Stated goal:
Return the listing below unchanged, minus its pictures.

Supplied data:
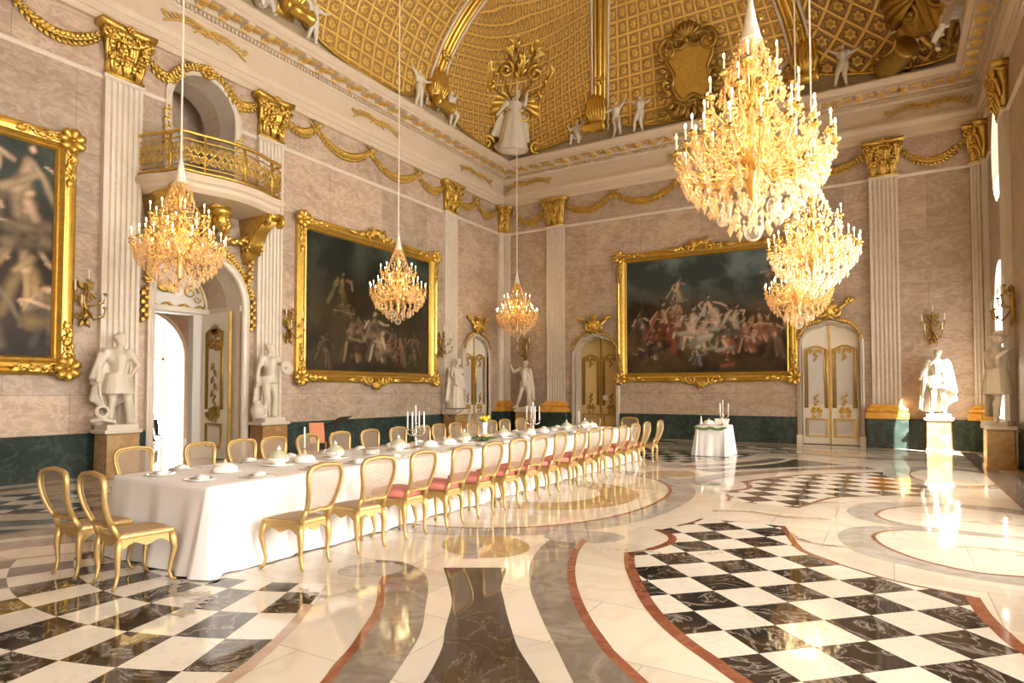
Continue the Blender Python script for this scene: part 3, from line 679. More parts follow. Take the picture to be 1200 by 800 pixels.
def pilaster(w, label, loc, rz, group, half=False, plain_foot=False):
    p = thing('pilaster', label, 'pilaster', loc, rz, group)
    a = MB(); fl_ = flutes(w, .12, 6 if w > .5 else 3); a.loft([[(x, y, z) for x, y in fl_] for z in (.90 if plain_foot else 1.24, 7.80)], True, True); a.build('shaft', M['whitem'], p)
    b = MB(); pr = [(.165, .83), (.175, .90), (.175, 1.0), (.12, 1.02), (.15, 1.05), (.16, 1.09), (.14, 1.13), (.085, 1.15), (.07, 1.19), (.02, 1.24)]
    if plain_foot: pr = [(.02, .83), (.03, .86), (.0, .90)]
    b.loft([[(-w / 2 - o, -.001, z), (-w / 2 - o, -.12 - o, z), (w / 2 + o, -.12 - o, z), (w / 2 + o, -.001, z)] for o, z in pr], True, True); b.build('base', M['whitem'] if plain_foot else M['ochre'], p)
    c = MB(); o = .04 if plain_foot else .15; c.bbox(-w / 2 - o, w / 2 + o, -.12 - o, -.001, 0, .83, .012); c.build('plinth', M['pedestal'] if plain_foot else M['dado'], p)
    d = MB(); capital(d, w); d.build('capital', M['gold'], p, smooth=True)
    n = MB(); n.loft([[(-w / 2 - k, -.001, z), (-w / 2 - k, -.12 - k, z), (w / 2 + k, -.12 - k, z), (w / 2 + k, -.001, z)] for k, z in ((0, 7.76), (.03, 7.78), (.03, 7.84), (0, 7.85))], True, True); n.build('neck_moulding', M['whitem'], p)
    return p
RL, RB, RRt = R(90), 0, R(-90)
P0 = pilaster(.72, 'fluted white pilaster with gilded capital between the left painting and the balcony', (XL, 6.61, 0), RL, None, plain_foot=True)
P1 = pilaster(.72, 'fluted white pilaster with yellow marble base between the left niche door and the corner statue', (-10.75, YB, 0), 0, None)
for y, lb in ((10.10, 'fluted white pilaster with gilded capital to the right of the balcony'), (17.55, 'fluted white pilaster with gilded capital right of the dark painting, beside the corner door')):
    dup(P0, (XL, y, 0), RL, lb)
for x, lb in ((-.10, 'fluted white pilaster with yellow marble base right of the double door on the far wall'),): dup(P1, (x, YB, 0), 0, lb)
dup(P0, (XL, -.8, 0), RL, 'fluted white pilaster on the left wall behind the camera')
for y, lb in ((17.55, 'fluted pilaster with dark gilded capital on the window wall behind the hatted statue'), (10.1, 'fluted pilaster on the window wall beside the garden door'), (6.6, 'fluted pilaster on the window wall nearer than the garden door')): dup(P0, (XR, y, 0), RRt, lb)
def corner_pilaster(label, loc, rz):
    p = thing('pilaster', label, 'pilaster', loc, rz)                # local corner: walls along +x (behind, y=0) and along -y (x=0)
    W_ = .36
    def Lp(o, z): q = .12 + o; return [(0.001, -.001, z), (0.001, -W_ - o, z), (q, -W_ - o, z), (q, -q, z), (W_ + o, -q, z), (W_ + o, -.001, z)]
    a = MB(); pts = [(.001, -.001), (.001, -W_), (.12, -W_)]
    for k in range(3):
        y = -W_ + .04 + k * .085; pts += [(.12, y), (.095, y + .02), (.09, y + .035), (.095, y + .05), (.12, y + .07)]
    pts += [(.12, -.12)]
    for k in range(3):
        x = .12 + .005 + k * .078; pts += [(x, -.12), (x + .015, -.095), (x + .03, -.09), (x + .045, -.095), (x + .06, -.12)]
    pts += [(W_, -.12), (W_, -.001)]
    a.loft([[(x, y, z) for x, y in pts] for z in (1.24, 7.8)], True, True); a.build('shaft', M['whitem'], p)
    b = MB(); b.loft([Lp(o, z) for o, z in ((.165, .83), (.175, .90), (.175, 1.0), (.12, 1.02), (.15, 1.05), (.16, 1.09), (.14, 1.13), (.085, 1.15), (.07, 1.19), (.02, 1.24))], True, True); b.build('base', M['ochre'], p)
    c = MB(); c.loft([Lp(o, z) for o, z in ((.15, 0), (.15, .83))], True, True); c.build('plinth', M['dado'], p)
    d = MB(); capital(d, .36); v0 = list(d.v); d.v = [(x + .20, y, z) for x, y, z in v0]; e = MB(); e.f = d.f; e.mi = d.mi
    e.v = [(-y, x - .20, z) for x, y, z in v0]; d.add(e.v, e.f); d.build('capital', M['gold'], p, smooth=True)
    n = MB(); n.loft([Lp(o, z) for o, z in ((0, 7.76), (.03, 7.78), (.03, 7.84), (0, 7.85))], True, True); n.build('neck_moulding', M['whitem'], p)
corner_pilaster('fluted corner pilaster in the left corner of the hall', (XL, YB, 0), 0)
corner_pilaster('fluted corner pilaster in the right corner of the hall beside the windows', (XR, YB, 0), R(-90))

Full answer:
Continue the Blender Python script for this scene: part 3, from line 679. More parts follow. Take the picture to be 1200 by 800 pixels.
def pilaster(w, label, loc, rz, group, half=False, plain_foot=False):
    p = thing('pilaster', label, 'pilaster', loc, rz, group)
    a = MB(); fl_ = flutes(w, .12, 6 if w > .5 else 3); a.loft([[(x, y, z) for x, y in fl_] for z in (.90 if plain_foot else 1.24, 7.80)], True, True); a.build('shaft', M['whitem'], p)
    b = MB(); pr = [(.165, .83), (.175, .90), (.175, 1.0), (.12, 1.02), (.15, 1.05), (.16, 1.09), (.14, 1.13), (.085, 1.15), (.07, 1.19), (.02, 1.24)]
    if plain_foot: pr = [(.02, .83), (.03, .86), (.0, .90)]
    b.loft([[(-w / 2 - o, -.001, z), (-w / 2 - o, -.12 - o, z), (w / 2 + o, -.12 - o, z), (w / 2 + o, -.001, z)] for o, z in pr], True, True); b.build('base', M['whitem'] if plain_foot else M['ochre'], p)
    c = MB(); o = .04 if plain_foot else .15; c.bbox(-w / 2 - o, w / 2 + o, -.12 - o, -.001, 0, .83, .012); c.build('plinth', M['pedestal'] if plain_foot else M['dado'], p)
    d = MB(); capital(d, w); d.build('capital', M['gold'], p, smooth=True)
    n = MB(); n.loft([[(-w / 2 - k, -.001, z), (-w / 2 - k, -.12 - k, z), (w / 2 + k, -.12 - k, z), (w / 2 + k, -.001, z)] for k, z in ((0, 7.76), (.03, 7.78), (.03, 7.84), (0, 7.85))], True, True); n.build('neck_moulding', M['whitem'], p)
    return p
RL, RB, RRt = R(90), 0, R(-90)
P0 = pilaster(.72, 'fluted white pilaster with gilded capital between the left painting and the balcony', (XL, 6.61, 0), RL, None, plain_foot=True)
P1 = pilaster(.72, 'fluted white pilaster with yellow marble base between the left niche door and the corner statue', (-10.75, YB, 0), 0, None)
for y, lb in ((10.10, 'fluted white pilaster with gilded capital to the right of the balcony'), (17.55, 'fluted white pilaster with gilded capital right of the dark painting, beside the corner door')):
    dup(P0, (XL, y, 0), RL, lb)
for x, lb in ((-.10, 'fluted white pilaster with yellow marble base right of the double door on the far wall'),): dup(P1, (x, YB, 0), 0, lb)
dup(P0, (XL, -.8, 0), RL, 'fluted white pilaster on the left wall behind the camera')
for y, lb in ((17.55, 'fluted pilaster with dark gilded capital on the window wall behind the hatted statue'), (10.1, 'fluted pilaster on the window wall beside the garden door'), (6.6, 'fluted pilaster on the window wall nearer than the garden door')): dup(P0, (XR, y, 0), RRt, lb)
def corner_pilaster(label, loc, rz):
    p = thing('pilaster', label, 'pilaster', loc, rz)                # local corner: walls along +x (behind, y=0) and along -y (x=0)
    W_ = .36
    def Lp(o, z): q = .12 + o; return [(0.001, -.001, z), (0.001, -W_ - o, z), (q, -W_ - o, z), (q, -q, z), (W_ + o, -q, z), (W_ + o, -.001, z)]
    a = MB(); pts = [(.001, -.001), (.001, -W_), (.12, -W_)]
    for k in range(3):
        y = -W_ + .04 + k * .085; pts += [(.12, y), (.095, y + .02), (.09, y + .035), (.095, y + .05), (.12, y + .07)]
    pts += [(.12, -.12)]
    for k in range(3):
        x = .12 + .005 + k * .078; pts += [(x, -.12), (x + .015, -.095), (x + .03, -.09), (x + .045, -.095), (x + .06, -.12)]
    pts += [(W_, -.12), (W_, -.001)]
    a.loft([[(x, y, z) for x, y in pts] for z in (1.24, 7.8)], True, True); a.build('shaft', M['whitem'], p)
    b = MB(); b.loft([Lp(o, z) for o, z in ((.165, .83), (.175, .90), (.175, 1.0), (.12, 1.02), (.15, 1.05), (.16, 1.09), (.14, 1.13), (.085, 1.15), (.07, 1.19), (.02, 1.24))], True, True); b.build('base', M['ochre'], p)
    c = MB(); c.loft([Lp(o, z) for o, z in ((.15, 0), (.15, .83))], True, True); c.build('plinth', M['dado'], p)
    d = MB(); capital(d, .36); v0 = list(d.v); d.v = [(x + .20, y, z) for x, y, z in v0]; e = MB(); e.f = d.f; e.mi = d.mi
    e.v = [(-y, x - .20, z) for x, y, z in v0]; d.add(e.v, e.f); d.build('capital', M['gold'], p, smooth=True)
    n = MB(); n.loft([Lp(o, z) for o, z in ((0, 7.76), (.03, 7.78), (.03, 7.84), (0, 7.85))], True, True); n.build('neck_moulding', M['whitem'], p)
corner_pilaster('fluted corner pilaster in the left corner of the hall', (XL, YB, 0), 0)
corner_pilaster('fluted corner pilaster in the right corner of the hall beside the windows', (XR, YB, 0), R(-90))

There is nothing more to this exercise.